そして、たった5分でもできたら、「今日もできた!えらいぞ、私!」と心の中で自分を思いっきり褒めてあげてください。重要なのは、運動時間や消費カロリーではありません。「今日も自分との約束を守れた」という小さな成功体験を積み重ね、自己肯定感を育むことです。この「できた!」というポジティブな感情こそが、次の一歩を踏み出すための最も強力なエネルギー源になります。
「いつやるか」を決めて生活に組み込む
「時間があったらやろう」という考え方は、三日坊主への最短ルートです。私たちの脳は変化を嫌うため、新しい習慣を始める際には、少しでも「考える隙」を与えると、「今日は疲れているから」「明日でいいか」という言い訳を天才的に見つけ出してきます。

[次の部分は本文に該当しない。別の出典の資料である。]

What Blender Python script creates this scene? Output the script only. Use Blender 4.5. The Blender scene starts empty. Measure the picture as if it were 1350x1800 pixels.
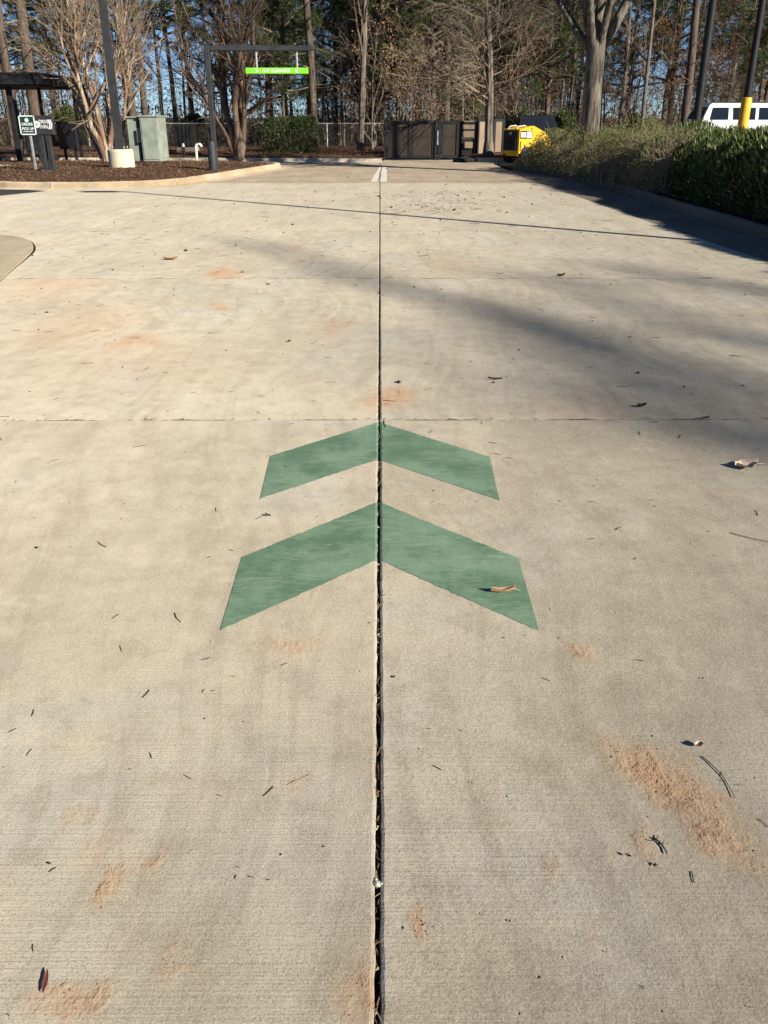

そうさせないための最も効果的な方法は、新しい習慣を、すでにある毎日の習慣に「くっつけて」しまうことです。これを専門用語で「習慣の連鎖(ハビットチェーン)」と言います。
例えば、
- 「朝、顔を洗って歯を磨いた後に、マットを敷く」
- 「夜、お風呂から上がって髪を乾かした後に、5分だけストレッチをする」
このように、「〇〇をしたら、ピラティスをする」というルールを具体的に決めてしまうのです。すると、いちいち「やるか、やらないか」を脳が判断する必要がなくなり、歯磨きをするのと同じように、無意識のレベルで行動できるようになっていきます。あなたの生活の中で、最もスムーズに組み込める「ゴールデンタイム」はどこか、ぜひ探してみてください。
「環境」を整え、やる気をデザインする
私たちの行動は、意志の力よりも「環境」に大きく左右されます。ならば、その環境を、自分が自然とピラティスをしたくなるように「デザイン」してしまいましょう。

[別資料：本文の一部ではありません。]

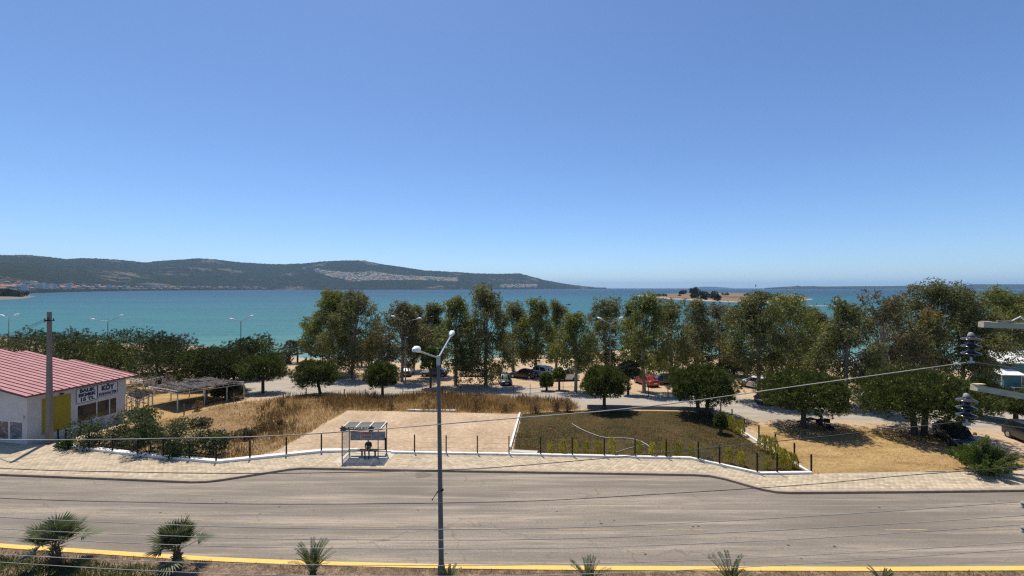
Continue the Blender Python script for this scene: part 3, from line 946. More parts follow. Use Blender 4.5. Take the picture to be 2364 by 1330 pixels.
def stone_pine(base, top_z, bot_z, half_w, seed, mat_leaf='needle_pine', n_leaf=15000, depth=0.9, name='pine_tree', trunks=1, lean=0.0, half_d=None, flat=0.5, needle=(0.22, 0.042)):
    """a dense round head of needle tufts on a short trunk"""
    r = np.random.RandomState(seed)
    base = Vector(base)
    root = empty(name, base)
    H = top_z - base.z; cb = bot_z - base.z
    hz = (H - cb) / 2; cz = cb + hz * 0.92
    half_w *= 1.08
    n_leaf = int(n_leaf * 1.2)
    hd = half_d or half_w * depth
    # a full round head whose surface swells into boughs
    nb = int(26 + half_w * 6)
    bu = unit(nb, r)
    bamp = r.uniform(0.4, 1.0, nb)
    shp = np.array([half_w, hd, hz]); mid = np.array([lean, 0, cz])
    def swell(u):
        dot = np.clip(u @ bu.T, -1, 1)
        w_ = np.exp(-(np.arccos(dot) / 0.26) ** 2) * bamp[None]
        return 0.76 + 0.29 * w_.max(1)
    per = 24
    nt_ = n_leaf // per
    tu = unit(nt_, r); tu[:, 2] = np.where(tu[:, 2] < -0.55, -tu[:, 2], tu[:, 2])
    sw = swell(tu) * (1 - 0.10 * (tu[:, 2] < -0.1))
    jit = r.uniform(0.88, 1.06, nt_) + (r.uniform(size=nt_) < 0.07) * r.uniform(0.04, 0.2, nt_)
    tc = tu * (sw * jit)[:, None] * shp + mid
    td = tu / shp; td /= np.linalg.norm(td, axis=1, keepdims=True)
    td = td * 0.8 + np.array([0, 0, 0.45])
    i = np.repeat(np.arange(nt_), per)
    P = tc[i] + r.normal(0, 0.07, (len(i), 3))
    D = td[i] + r.normal(0, 0.45, (len(i), 3))
    V1, F1 = leaves(P, D, r.uniform(0.6, 1.3, len(P)) * needle[0], needle[1] * r.uniform(0.8, 1.3, len(P)), r)
    # broad filler leaves added within the head to block light
    m = int(n_leaf * 0.5)
    u = unit(m, r); u[:, 2] = np.where(u[:, 2] < -0.6, -u[:, 2], u[:, 2])
    P = u * (swell(u) * r.uniform(0.45, 0.92, m))[:, None] * shp + mid
    V2, F2 = leaves(P, unit(m, r), 0.24, 0.10, r)
    bc = bu * shp * 0.75 + mid
    V = np.concatenate([V1, V2]); F = np.concatenate([F1, F2 + len(V1)])
    cr = link('crown', np_mesh('crown', V, F), MATS[mat_leaf], root)
    rd = random.Random(seed)
    for t in range(trunks):
        mb = MB()
        off = (t - (trunks - 1) / 2) * 0.85
        fork = Vector((off * 1.5 + lean * 0.6, 0, max(cb + 0.35, H * 0.36)))
        tr = 0.13 + 0.018 * half_w
        mb.tube([(off, 0, -0.15), (off, 0, 0.12), (off * 1.2 + lean * 0.3, 0, fork.z * 0.6), fork], [tr * 1.4, tr * 1.05, tr, tr * 0.85], 8)
        for j in range(11):
            tgt = Vector(bc[(j * 2 + t) % nb]).lerp(Vector((lean, 0, cz)), 0.12)
            mb.tube([fork, fork.lerp(tgt, 0.5) + Vector((0, 0, -0.1)), tgt], [tr * 0.5, tr * 0.35, tr * 0.1], 5)
        mb.build('trunk', MATS['bark_dark'], root, smooth=60)
    return root

def px_tree(fn, px, base_y, top_y, bot_y, half_px, seed, **kw):
    """place a tree whose base, top and width are known from where it stands"""
    b = gnd(px, base_y)
    d = b.y
    zt = CAM_H - (top_y - 665) * d / FPX
    zb = CAM_H - (bot_y - 665) * d / FPX
    return fn(b, zt, zb, half_px * d / FPX, seed, **kw)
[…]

例えば、ピラティスで使うマットやウェアを、クローゼットの奥にしまわないこと。リビングの隅に丸めて立てかけておいたり、すぐに手に取れる場所に畳んで置いておくだけで、「あ、やらなきゃ」と思い出すきっかけ(トリガー)になります。視界に入る回数が増えるほど、行動へのハードルは下がっていきます。

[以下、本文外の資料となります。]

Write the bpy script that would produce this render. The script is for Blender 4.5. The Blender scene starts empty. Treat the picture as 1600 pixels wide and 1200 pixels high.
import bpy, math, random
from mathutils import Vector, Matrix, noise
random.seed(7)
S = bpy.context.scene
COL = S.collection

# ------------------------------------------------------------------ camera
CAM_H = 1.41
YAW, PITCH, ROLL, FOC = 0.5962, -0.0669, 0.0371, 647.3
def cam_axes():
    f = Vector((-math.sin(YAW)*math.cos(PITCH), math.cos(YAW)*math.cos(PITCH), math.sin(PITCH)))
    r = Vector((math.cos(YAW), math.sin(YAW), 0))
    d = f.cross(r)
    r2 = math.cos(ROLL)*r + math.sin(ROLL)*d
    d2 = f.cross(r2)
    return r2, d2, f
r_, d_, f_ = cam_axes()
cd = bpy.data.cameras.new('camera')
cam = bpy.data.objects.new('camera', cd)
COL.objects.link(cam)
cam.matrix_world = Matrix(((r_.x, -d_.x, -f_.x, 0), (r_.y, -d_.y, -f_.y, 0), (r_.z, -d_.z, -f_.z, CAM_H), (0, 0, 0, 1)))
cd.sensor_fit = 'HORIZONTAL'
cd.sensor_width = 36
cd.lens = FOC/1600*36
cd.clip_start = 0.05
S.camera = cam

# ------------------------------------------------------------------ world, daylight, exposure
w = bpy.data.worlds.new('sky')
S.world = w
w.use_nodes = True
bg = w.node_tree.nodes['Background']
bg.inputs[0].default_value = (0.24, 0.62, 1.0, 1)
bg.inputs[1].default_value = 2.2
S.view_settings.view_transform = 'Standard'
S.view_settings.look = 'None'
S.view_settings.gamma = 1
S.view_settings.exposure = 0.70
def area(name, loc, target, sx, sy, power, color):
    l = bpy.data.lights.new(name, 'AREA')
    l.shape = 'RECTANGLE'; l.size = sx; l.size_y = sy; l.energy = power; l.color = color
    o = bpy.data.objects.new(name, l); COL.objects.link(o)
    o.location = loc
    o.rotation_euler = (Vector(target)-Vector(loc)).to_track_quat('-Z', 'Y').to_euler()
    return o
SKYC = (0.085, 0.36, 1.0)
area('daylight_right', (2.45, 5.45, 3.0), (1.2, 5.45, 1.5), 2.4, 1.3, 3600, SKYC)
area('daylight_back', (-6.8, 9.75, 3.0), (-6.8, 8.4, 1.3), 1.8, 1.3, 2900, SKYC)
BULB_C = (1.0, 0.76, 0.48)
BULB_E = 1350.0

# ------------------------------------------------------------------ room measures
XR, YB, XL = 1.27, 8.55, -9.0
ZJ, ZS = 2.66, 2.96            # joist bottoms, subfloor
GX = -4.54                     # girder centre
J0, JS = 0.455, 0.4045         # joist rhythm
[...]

さらに効果的なのが、「お気に入りのアイテム」で気分を盛り上げることです。肌触りの良いウェア、心が高鳴るデザインのマット、リラックスできるアロマ、気分が上がる音楽プレイリスト…。これらは全て、ピラティスの時間を「やらなければいけない義務」から「自分へのご褒美時間」へと変えてくれる、大切な演出道具です。
「このウェアを着たいから、ピラティスをしよう」「この音楽を聴きながら、気持ちよく身体を動かしたい」。そんな風に、あなたの「好き」という感情をうまく利用して、脳を上手に誘導してあげましょう。
まとめ|まずは10分から。あなたのペースで、新しい自分を始めよう
ここまで読んでくださり、ありがとうございます。 自宅で始めるピラティスは、誰かと比べる必要のない、あなただけの特別な時間です。
完璧じゃなくても、毎日できなくても、全く問題ありません。 まずは一本、気になるYouTube動画を再生してみませんか? マットの上で深く息を吸い込み、ゆっくりと身体を動かしてみる。
そのわずか10分の小さな一歩が、きっとあなたの心と身体を、今よりもっと軽やかで、心地よい場所へと導いてくれるはずです。